Temmuz 13, 2009

Kri(z)toph Daum



Fenerhabçedeki 1. Daum döneminin galiba son yılına denk geliyordu, Türk spor medyasında başlıkları değişik renklerle boyayarak kelime oyunları yapma modası başgöstermişti. İçlerinden tek yaratıcı ve akılda kalan olanı da işte bu başlıktı. Galiba Sabah gazetesi tarafından, Daum-Yönetim-Tercüman (Yardımcı Antrenör) Murat Kuş üçgeni içerisinde kopan bilmem kaçıncı krizden sonra atılmıştı. O sezon sonunda Fenerbahçe Denizli'de berabere kaldı, şampiyonluk kaçtı, Daum gitti...
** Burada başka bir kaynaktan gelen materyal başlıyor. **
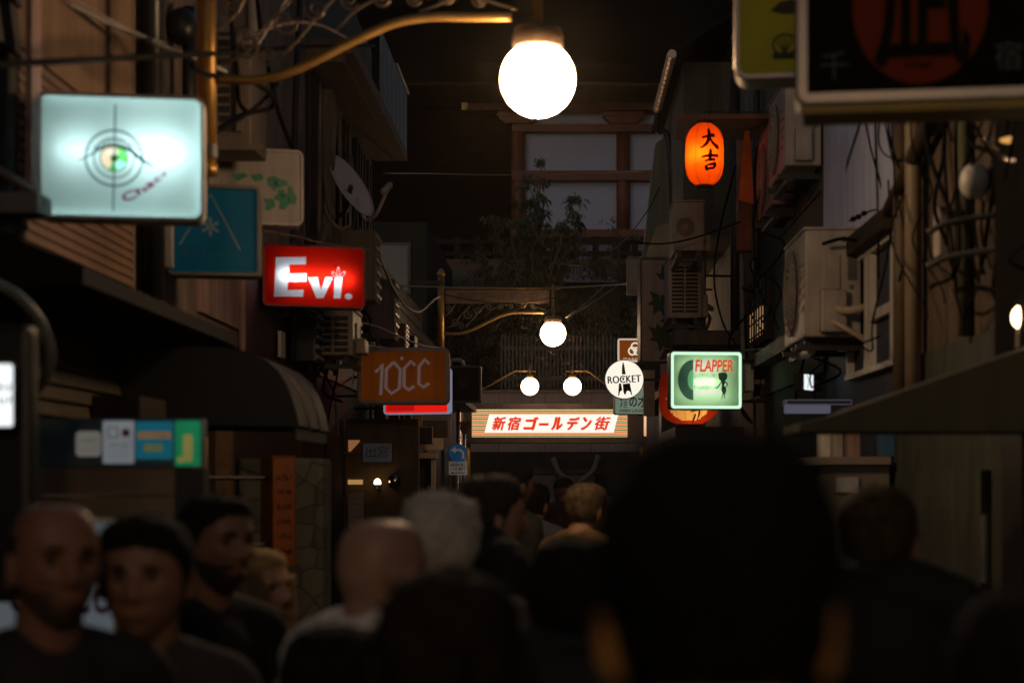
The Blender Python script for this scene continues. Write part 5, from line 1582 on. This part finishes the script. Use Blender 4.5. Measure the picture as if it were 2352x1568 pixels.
# ---------------------------------------------------------------- cables
cn = [0]
def cable(lab, pts, r=.006, group='loose cables along the walls', mat=None, sm=8):
    return solo('cable', lab, 'cable', MB(mat or black).tube(smooth_path([p if isinstance(p, Vector) else P(*p) for p in pts], sm), r, 6), group, smooth=True)
cable('thick black cable crossing above the pale eye sign', [(-40, 150, 4.6), (200, 138, 5.2), (400, 128, 6.0), (560, 120, 7.2), (700, 108, 9), (860, 105, 12)], .011)
cable('thin pale cable running down the beige stucco wall', [(120, -10, 6.0), (230, 45, 6.3), (330, 90, 6.6), (440, 130, 6.8), (520, 165, 7.0)], .008, mat=grey_plastic)
cable('thin grey cable on the beige stucco wall, below the pale cable', [(150, -10, 5.9), (300, 70, 6.4), (380, 100, 6.8)], .004, mat=grey_plastic)
cable('black cable looping under the golden swan arm', [(440, 150, 6.3), (480, 172, 6.5), (560, 180, 6.9), (600, 200, 7.2), (628, 225, 7.4), (622, 248, 7.5), (580, 258, 7.4), (540, 270, 7.2), (500, 300, 7.0), (480, 330, 6.8)], .011)
cable('black cable hanging straight beside the louvre vent', [(530, -10, 7.4), (534, 100, 7.4), (545, 160, 7.4), (548, 230, 7.4), (566, 258, 7.4)], .010)
cable('second black cable sloping down to the pale eye sign', [(640, 190, 7.4), (600, 235, 7.4), (555, 270, 7.2), (505, 300, 7.0)], .009)
cable('black cable bundle running down the plaster wall behind the golden arm', [(590, -10, 8.4), (602, 100, 8.4), (622, 180, 8.5), (640, 260, 8.6), (670, 340, 8.8)], .012)
cable('pale pink cable curling past the top of the golden arm', [(575, 82, 7.8), (630, 62, 7.8), (680, 52, 8), (740, 60, 8.3), (800, 90, 8.8)], .007, mat=pink_plaster)
cable('brass coloured cable rising past the louvre vent', [(580, 125, 7.8), (620, 60, 7.8), (665, -10, 7.8)], .006, mat=cream)
cable('frayed pale cable sagging between the dish and the far lamp post', [(865, 565, 13), (880, 610, 14), (905, 665, 15), (935, 705, 16), (965, 715, 17), (995, 690, 18.5), (1010, 680, 19.4)], .012, mat=M('frayed_cable', (.20, .145, .09), rough=.7, var=.4, scale=30))
cable('frayed pale cable above the red crown sign', [(745, 470, 11.6), (755, 500, 11.4), (780, 525, 11.3), (800, 520, 11.4)], .012, mat=M('frayed_cable', (.20, .145, .09)))
cable('pinkish cable running along the top of the red crown sign', [(605, 530, 9.6), (690, 545, 9.8), (740, 558, 10.2), (850, 575, 12)], .006, mat=pink_plaster)
cable('thin cable strung across the alley below the shrine panels', [(880, 398, 14), (1000, 399, 19), (1150, 402, 24), (1290, 400, 26), (1500, 392, 16)], .006, mat=M('grey_wire', (.12, .11, .09)))
cable('long cable across the alley just above the far banner board', [(890, 656, 22), (1150, 662, 24), (1300, 660, 25), (1470, 650, 20)], .012, mat=M('grey_wire', (.12, .11, .09)))
cable('pale guy wire rising from the far globe lamp, steeper of two', [(1300, 728, 19.5), (1340, 700, 19.8), (1390, 655, 20.2)], .004, mat=cream)
cable('pale guy wire rising from the far globe lamp, flatter of two', [(1300, 730, 19.5), (1350, 702, 19.8), (1420, 655, 20.2)], .004, mat=cream)
cable('thin cable sagging across the far banner board', [(1020, 676, 19.3), (1090, 690, 19.3), (1170, 696, 19.3), (1276, 684, 19.3)], .005)
cable('grey cable from the air conditioner below the red crown sign to the far wall', [(690, 705, 10.8), (780, 735, 11.3), (860, 748, 12.5), (960, 790, 15), (1020, 800, 17)], .007, mat=M('grey_wire', (.12, .11, .09)))
cable('lower grey cable from the air conditioner below the red crown sign', [(700, 715, 10.8), (770, 765, 11.2), (830, 790, 12), (900, 800, 14)], .006, mat=M('grey_wire', (.12, .11, .09)))
cable('black cable in front of the brown air conditioner below the orange lantern', [(1440, 555, 13), (1520, 560, 13.4), (1600, 545, 13.6), (1700, 510, 13.8)], .007)
cable('black cable climbing from the shrine railing to the straw awning', [(1390, 590, 20), (1440, 545, 18), (1490, 480, 17), (1515, 430, 16.5)], .006)
cable('thin cable above the top of the green record sign', [(1505, 800, 13.5), (1600, 806, 13.2), (1720, 803, 13), (1800, 795, 12)], .004, mat=M('grey_wire', (.12, .11, .09)))
cable('dark cable hanging down the grey plaster wall in a long curve', [(1690, 380, 13.6), (1655, 520, 13.8), (1640, 640, 13.9), (1660, 740, 13.8), (1690, 790, 13.6)], .008)
cable('black cable with clamps sagging across the pale blue sheeting', [(1890, 560, 9.0), (1935, 548, 8.9), (1985, 553, 8.7), (2020, 530, 8.6), (2040, 490, 8.4), (2070, 455, 8.2)], .010)
cable('thin black cable crossing the pale blue sheeting diagonally', [(1985, 260, 8.6), (2000, 340, 8.6), (2030, 450, 8.5), (2045, 520, 8.4), (2055, 600, 8.3)], .005)
cable('thin black cable hanging straight over the pale blue sheeting', [(2010, 260, 8.6), (2013, 380, 8.6), (2016, 480, 8.5), (2018, 640, 8.4)], .005)
cl = thing('cable_clamp', 'row of black clamps on the cable over the pale blue sheeting', 'clamp', P(1980, 495, 8.6))
for px, py in ((1960, 503), (1972, 498), (1985, 490), (2023, 478), (1938, 549)):
    MB(black).ell(P(px, py, 8.65), (.016, .02, .014)).build('clamp', cl, True)
MB(black).tube([P(1950, 508, 8.66), P(2000, 484, 8.66), P(2023, 480, 8.66)], .005, 6).build('clamp_bar', cl)
tl = 'thin black cable in the tangle hanging on the rough brown wall'
for i in range(26):
    Y = rnd.uniform(5.6, 8.0)
    x_ = XR - rnd.uniform(.02, .14)
    z_ = rnd.uniform(3.0, 4.3)
    pts = [Vector((x_, Y, z_))]
    for k_ in range(rnd.randint(3, 6)):
        Y += rnd.uniform(-.35, .3)
        z_ = max(z_ - rnd.uniform(.12, .5), 2.15 + .05 * k_)
        pts.append(Vector((XR - rnd.uniform(.02, .16), Y, z_)))
    cable(tl, pts, rnd.choice((.004, .005, .006, .009)), 'tangled cables on the rough brown wall')
tl = 'thin black cable in the tangle on the dark green wall below the upper air conditioners'
for i in range(9):
    Y = rnd.uniform(8.6, 13.5)
    z_ = rnd.uniform(2.5, 2.95) if Y < 10.6 else rnd.uniform(2.6, 4.0)
    pts = [Vector((XR - rnd.uniform(.03, .2), Y, z_))]
    for k_ in range(rnd.randint(3, 5)):
        Y += rnd.uniform(-.5, .5)
        z_ = max(z_ - rnd.uniform(.08, .3), 2.1)
        Y = max(Y, 10.5) if z_ > 2.95 else Y
        pts.append(Vector((XR - rnd.uniform(.03, .25), Y, z_)))
    cable(tl, pts, rnd.choice((.005, .007, .01)), 'tangled cables on the dark green wall')
tl = 'thin dark cable in the tangle on the timber fronts beside the satellite dish'
for i in range(12):
    Y = rnd.uniform(10.9, 15)
    z_ = rnd.uniform(2.6, 4.4)
    pts = [Vector((XL + rnd.uniform(.02, .12), Y, z_))]
    for k_ in range(4):
        Y += rnd.uniform(-.5, .6)
        z_ -= rnd.uniform(.05, .4)
        pts.append(Vector((XL + rnd.uniform(.02, .18), Y, z_)))
    cable(tl, pts, rnd.choice((.006, .008, .011)), 'tangled cables on the old plaster and timber fronts', mat=rnd.choice((black, M('grey_wire', (.12, .11, .09)))))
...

Şimdi Daum'un geri dönüşünü takip eden bu günlerde kafamı kurcalayan bir-iki şey var: Birincisi son bir kaç gündür özellikle bazı medyada süregelen "Daum çok değişmiş" haberleri. Yok bel fıtığı iyileşmiş de artık idmanlarda hareketliymiş de, yok artık daha babacanmış da vs. Geçin bunları kardeşim. 40 yıllık Daum bu saatten sonra mı değişecek? Siz Kadıköy'de kaybedilen ilk puandan sonra soyunma odasında görün Daum'u. Bakalım değişmiş mi, daha mı babacanmış, yoksa futbolculardan bir tanesi bile kaldırabiliyor mu kafasını Daum'un fırçaları altında..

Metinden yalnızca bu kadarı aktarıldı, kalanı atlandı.